The story of our role in Afghanistan has taken on a new meaning, as we listened to military brass and government officials try to deny what they know is going on in that country.
What are we fighting for? If we can't do better than this than I think it's time we pulled out and will start pushing for that objective. That is my Afghan mission.
Our soldiers deserve better and the people of Afghanistan deserve better. As former Afghan member of Parliament and human rights activist Malalai Joya stated, we will not be forgiven by history, and this is how we risk being defined; as war criminals.
So, what kind of people are we?
By Thomas Walkom National Affairs Columnist
Toronto Star
November 28, 2009
The Afghan prisoner scandal is not just about politics. It is not just about the infuriating tendency of Canadian governments – and particularly Prime Minister Stephen Harper's government – to withhold politically harmful information. Nor it is just about the blatant misuse of national security laws to protect federal bureaucrats and their political masters from embarrassment.
The Afghan prisoner scandal encompasses all of these. But at bottom it is about who Canadians are. Are we the kind of people who don't care when people are tortured? Or are we the kind of people who do?
If we don't care about torture, then we should have no trouble agreeing with the Conservative government and its bureaucratic establishment. Their approach toward the parliamentary committee looking into this matter follows three somewhat contradictory lines.
First, they say that the government acted when it saw evidence that prisoners who had been captured by Canadian soldiers were being tortured in Afghan prisons.
Second, they say there was no evidence of anyone being tortured in Afghan prisons.
Third, they suggest that anyone detained by Canadian troops is almost certainly a Taliban killer who doesn't deserve the benefit of the doubt. (Call this the scumbag argument.)
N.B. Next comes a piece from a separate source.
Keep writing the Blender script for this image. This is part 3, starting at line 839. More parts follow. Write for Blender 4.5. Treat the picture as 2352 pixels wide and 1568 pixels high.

All government and military witnesses called to rebut the testimony of foreign service officer Richard Colvin, the diplomat who said his warnings of torture back in 2006 and 2007 were systematically ignored by Ottawa, have used one or more of these three lines of defence.
On Thursday, David Mulroney – at the time the senior civil servant in charge of the Afghan file – used the first two arguments (there was no evidence but we acted anyway).
On Wednesday, former chief of defence staff Rick Hillier emphasized the scumbag argument.
"We detained, under violent actions, people trying to kill our sons and daughters," he told the Commons special committee.
Added into the mix is a concerted and calculated attack by government figures on the credibility of whistleblower Colvin, now a senior Canadian intelligence official at Canada's embassy in Washington – an attack that implies he is a dupe, a naïf or worse.
At the committee, Hillier described as "ludicrous" Colvin's statement that all prisoners handed over to the Afghans by Canadian forces were likely to be tortured. "I have no idea what is motivating him (Colvin)," Conservative Senator Pam Wallin said this week on CBC Radio.
Defence Minister Peter MacKay makes the bizarre argument that unless Colvin had personally witnessed torture his claims should be discounted, dismissing the diplomat's concerns as "nothing short of hearsay, second- or third-hand information, or that which came directly from the Taliban."
In fact, what Colvin said – that in 2006 and 2007 torture was "standard operating procedure" in Afghan prisons – is far from ludicrous. Human Rights Watch came to a similar conclusion in its 2004 report. So did the Afghan Independent Human Rights Commission (which the Conservative government relied upon briefly to monitor the prison situation) in 2009.
Indeed, in countries like Syria, Egypt or Afghanistan, those arrested on security charges are usually tortured immediately, under the theory that this is the most efficient way to elicit information. That's what a 2006 judicial inquiry found happened to Canadian Maher Arar when he was jailed in Syria.
Yet though neither MacKay nor any other independent Canadian witness was present when Arar was beaten with electrical cables, the Harper government thought his story credible enough to award him $10.5 million in compensation.
In a country that didn't care about torture, none of this would matter. Nor would the inconsistencies in the government line. (Hillier, for instance, slammed Colvin for relying on second-hand evidence, yet cited "a comment I heard from somebody in the International Committee of the Red Cross or read somewhere saying that there's no problem whatsoever with respect to detainees" to contradict him.)
A country that didn't mind if people were tortured in its name would yawn and go back to business as usual. But a country that did view torture as a crime and abomination would not accept government stonewalling.
Such a country would insist that the memos on detainee ill-treatment that Colvin said he sent senior government officials be publicly and fully released.
And if these memos backed up his claims, then the voters of a country that refused to countenance torture would want those responsible to pay a political price.
It will be intriguing to find out which kind of country Canada chooses to be.